Step 1: Insert leader or main line to terminal gear or lure

Step 2: Allow yourself a generous amount of line to work with, while letting your swivel/lure ‘hang’ in the middle

Step 3: While still allowing your swivel/lure to hang, bring the lines together and pinch it held, just like above

Step 4: Begin your wraps downward toward your swivel/lure…remember to increase # of wraps w/ sm. diameter lines

Step 5: Once you have completed your downward wraps, simply point the tag end back UP through the top loop….this loop was created after you pinched the lines together and begin to wrap down. DO NOT PULL DOWN on the tag end once you have gone back up through the loop.

Step 6: While holding the tag end with the main line…pull the swivel/lure the other direction…while slowly allowing the tag end to tighten and slide out of your grip of the main line. This tightens up quickly and is a cinch.

Final Step: As mentioned above, this knot is finished with the tag end on top, as you can see here. This knot is proven and if you are like Sal and still using Clinch knots…more power to ya.
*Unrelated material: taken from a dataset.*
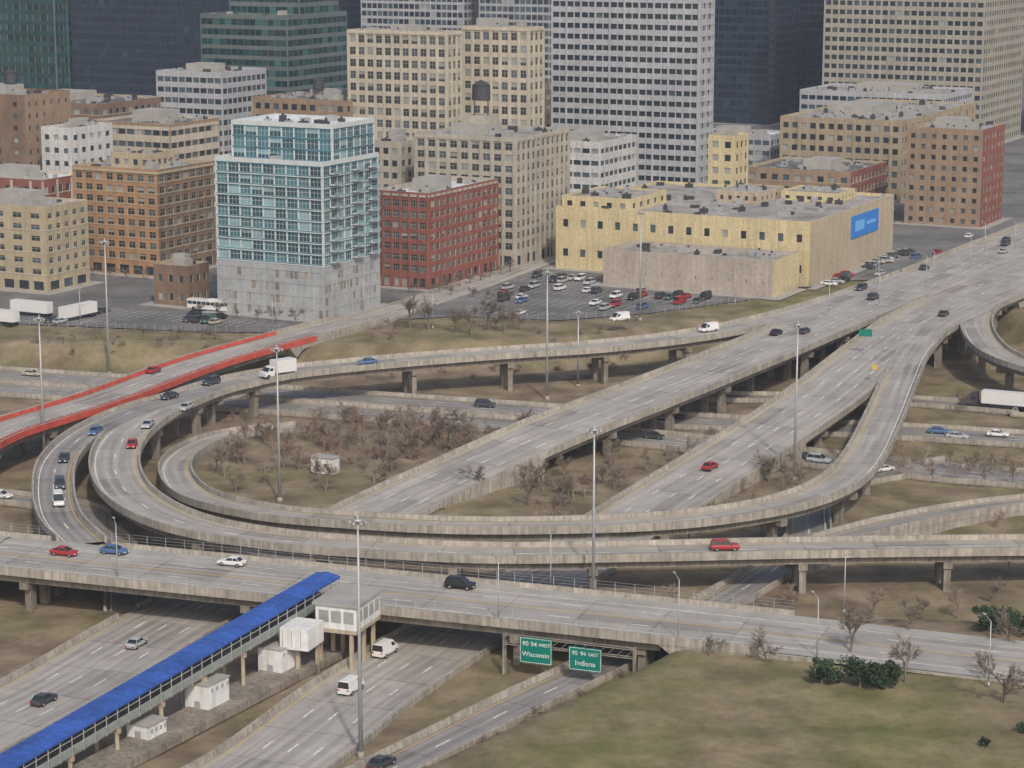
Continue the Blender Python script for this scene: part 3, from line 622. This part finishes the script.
def trailer(mb,L,x0,hh=2.8):
    mb.box((x0-L/2,-1.28,1.1),(L,0,0),(0,2.56,0),(0,0,hh),0)
    for q in range(int(L)): mb.box((x0-L/2+q+.5,-1.3,1.2),(.08,0,0),(0,2.6,0),(0,0,hh-.2),0)
    mb.box((x0-L/2,-.6,.8),(L,0,0),(0,1.2,0),(0,0,.28),2)
    for xx in (x0-L/2+1,x0-L/2+2.2):
        for sg in (-1,1): mb.cyl((xx,sg*.95,.5),(xx,sg*1.25,.5),.5,.5,12,2)
def semi(x,y,z,cabcol,flip,L=14,name='semi_truck'):
    b_=road_at(x,y,z);R,k=b_[1],b_[2];a=math.atan2(R['T'][k,1],R['T'][k,0])+(math.pi if flip else 0)
    mb=MB();trailer(mb,L,0)
    f=L/2+(1 if L>9 else .2)
    prof=[(f,.6),(f+3.9,.6),(f+3.9,1.7),(f+2.2,2.0),(f+1.8,3.0),(f+.2,3.5),(f,3.3)] if L>9 else [(f,.6),(f+2.6,.6),(f+2.6,1.4),(f+1.8,1.6),(f+1.3,2.5),(f+.2,2.7),(f,2.6)]
    for sg in (-1,1): mb.face([(p[0],sg*1.15,p[1]) for p in prof],1)
    for i in range(len(prof)):
        p,q=prof[i],prof[(i+1)%len(prof)];mb.face([(p[0],-1.15,p[1]),(q[0],-1.15,q[1]),(q[0],1.15,q[1]),(p[0],1.15,p[1])],3 if i==3 else 1)
    for sg in (-1,1): mb.face([(f+.4,sg*1.165,1.8),(f+1.4,sg*1.165,1.8),(f+1.2,sg*1.165,2.4),(f+.4,sg*1.165,2.4)],3)
    for xx in ((f-1.8,f-.6,f+3) if L>9 else (f+1.6,)):
        for sg in (-1,1): mb.cyl((xx,sg*.95,.5),(xx,sg*1.22,.5),.5,.5,12,2)
    place(mb.mesh('semi_truck_mesh',[cm['white'],cm[cabcol],rubber,wind]),name,(x,y,R['S'][k,2]+.02),a)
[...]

Tight lines and secure knots to all of you!

  1. Jim Brown(Old Dog) says:

    Just been checkin’ out the how to section and it has been a part of the site. Very helpful, Thanks guys for all your hard work and dedication to our sport. You guys are becoming…wait for it… wait…..LEGENDARY!!!

    Old Dog

  2. Hellcat says:

    Old Dog your praise is going to go to our heads. Cheers and thanks brother.


  3. Steve says:

    Hey H3llcat,

    Can you post a how-to tie your own mooching rig? Double hook rig used for cut lug? sliding and fixed? I usually buy them pre-done but would love to tie a bunch of my own up.


    Steve G.

  4. daheller says:

    These are all good stuff. Maybe a piece on options for attaching pencil lead weights when using a drift rig. Another might be set ups for chinook plunking. Sal

  5. Don says:

    I came into your fishing store this evening asking you for info on how to tie
    your quick knot. Not only did you personally and graciously show me, you gave me your card with this website blog to show me all the good stuff.
    I can’t thank you enough. Love the site too. Great job!
    One more thing: Would you be willing to go fishing with me (in my boat) to help me get going on the springers? Well???? 😉
    Thanks again,

  6. Chris Reed says:

    Never seen the “Quick Knot” before, but it’s very similar to the one we tie down south called the “San Diego Jam Knot,” or usually referred to as just “the San Diego.” This knot typically wins the knot contest at our industry trade show [Fred Hall] every spring. It’s exactly like what you have for the Quick Knot, except at the end of your downward wraps in step 4, you want to wrap the tag end once through the loop created by your last wrap and the eye of the hook. THEN complete the knot as you do in step 5. The real key is making sure all the wraps cinch up smoothly. I also use a few more wraps than you, but with the same higher pound test = less wraps idea. I use 7 wraps on anything under 20 lb, 6 wraps for up to 30 lb, 5 wraps for 40 to 60 and 4 wraps for 80. Another trick with the heavier line is to make your wraps tight next to each other (like laying wraps on the shank for an egg loop), so that when you pull tight that stiff heavy line remembers where to go. Field & Stream has a pretty good tutorial at

    The San Diego also can be doubled up and tied with 4 or 5 twists of doubled line that creates the ultimate shock absorber knot. We use this double version for anticipated vicious impacts like throwing surface iron to 30-40 lb yellowtail (got pics!) or offshore trolling. I figure this might be a great knot for fall Chinook terminal connections or for the sturgeon guys. I’d be happy to post up a pic or two of both the regular San Diego and the double San Diego, but not sure I can do that in the comments section. Chris sorry about the F&S link, not sure what your policy is on that….

  7. bar says:

    These are all good stuff

  8. ROD CRAGG says:

    Great Great material here. Thanks HELLCAT >>

  9. Hellcat says:

    You’re very welcome, Rod! Thanks for coming by!!